Gulalai Ismail, figure majeure des droits des femmes au Pakistan, a été libérée vendredi après près de neuf heures passées en détention, a-t-on appris auprès de ses soutiens, dans un contexte de restriction des libertés dans le pays.

L'Agence fédérale d'enquête (FIA), qui l'avait interpellée à 8H30, l'a relâchée à 17H15 (12H15 GMT), a déclaré à l'AFP Ismat Shahjahan, une autre militante qui était allée la chercher à l'aéroport d'Islamabad.

"Gulalai a été libérée. Mais ils ont gardé ses documents de voyage", a-t-elle ajouté, regrettant que "neuf autres personnes détenues (vendredi) sous le même acte d'accusation (soient) encore dans un commissariat de Swabi", un district de la province de Khyber-Pakhtunkhwa (KP) dans le Nord-Ouest.

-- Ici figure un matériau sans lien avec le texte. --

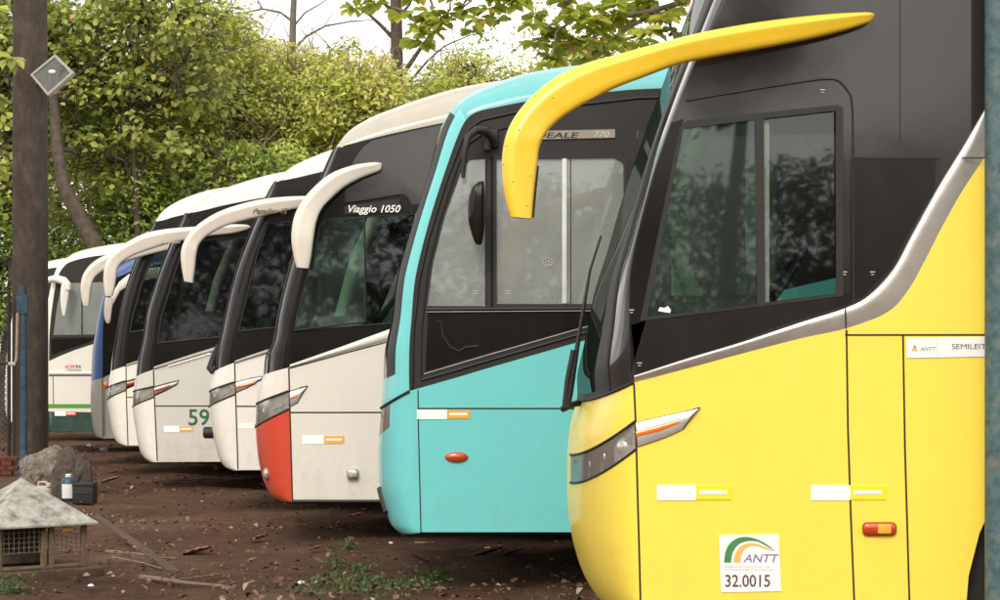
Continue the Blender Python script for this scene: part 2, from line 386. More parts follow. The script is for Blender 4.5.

"Le soutien à Gulalai Ismail par les militants et le public a été fructueux", a tweeté la section d'Islamabad du PTM, ou Mouvement de protection pachtoune, un mouvement de défense des droits civiques de la population pachtoune.

Sur une photo transmise à l'AFP par un proche du PTM, on voit la militante souriante et le poing levé, entouré de six autres femmes, dont Ismat Shahjahan.

Gulalai Ismail, qui revenait du Royaume-Uni, avait raconté plus tôt dans la journée dans un court message audio, dont l'authenticité a été confirmée à l'AFP, avoir été "placée en garde à vue à l'aéroport", puis emmenée aux bureaux de la FIA.

"Maintenant, la police vient m'arrêter dans le cadre d'un acte d'accusation pris à mon encontre pour avoir fait un discours pendant un rassemblement du PTM à Swabi" fin août, avait-elle poursuivi.

Un cadre du FIA avait confirmé à l'AFP l'interpellation de Gulalai Ismail, qui devait ensuite être transférée à la police de Swabi.

"On nous a dit qu'elle faisait partie d'une liste de 16 personnes qui avaient participé au rassemblement", a expliqué Ismat Shahjahan, qui affirme être restée tout le temps avec Gulalai Ismail "pour être sûre qu'on n'allait pas la faire disparaître".

Le PTM a multiplié en début d'année les marches pour réclamer la fin des exécutions extra-judiciaires et des disparitions forcées commises selon lui par les forces de l'ordre contre les pachtounes.

Le mouvement est devenu moins audible depuis juin, quand a démarré la campagne électorale pour les législatives qui ont marqué la victoire d'Imran Khan, également pachtoune.

L'interpellation de Gulalai Ismail intervient dans un contexte pesant au Pakistan, où médias et société civile se plaignent de subir des pressions toujours plus fortes de la part de la puissante armée.

"Ce n'est pas une attaque contre Gulalai Ismail ou contre le PTM", a déclaré la militante interpellée dans son message audio. "C'est une attaque contre nos droits civiques. C'est une attaque contre notre liberté de parole".

Gulalai Ismail était encore adolescente lorsqu'elle a co-fondé en 2002 Aware Girls, une ONG qui promeut l'égalité hommes-femmes dans le KP, province très conservatrice. Elle a notamment été récompensée du prix pour la prévention des conflits de la Fondation Chirac en 2016 et du prix Anna-Politkovskaïa en 2017.

Amnesty International avait demandé dans un communiqué sa libération "immédiate et inconditionnelle".

"Au lieu d'essayer de faire taire les défenseurs des droits de l'Homme, le nouveau gouvernement doit créer un cadre sécurisé pour ceux qui élèvent la voix au nom de la justice", avait estimé Rabia Mehmood, une chercheuse pour Amnesty.

D'après cette organisation, un militant du PTM actif sur les réseaux sociaux a été libéré sous caution début octobre après deux mois passés en prison pour avoir "publié des posts jugés critiques des autorités pakistanaises".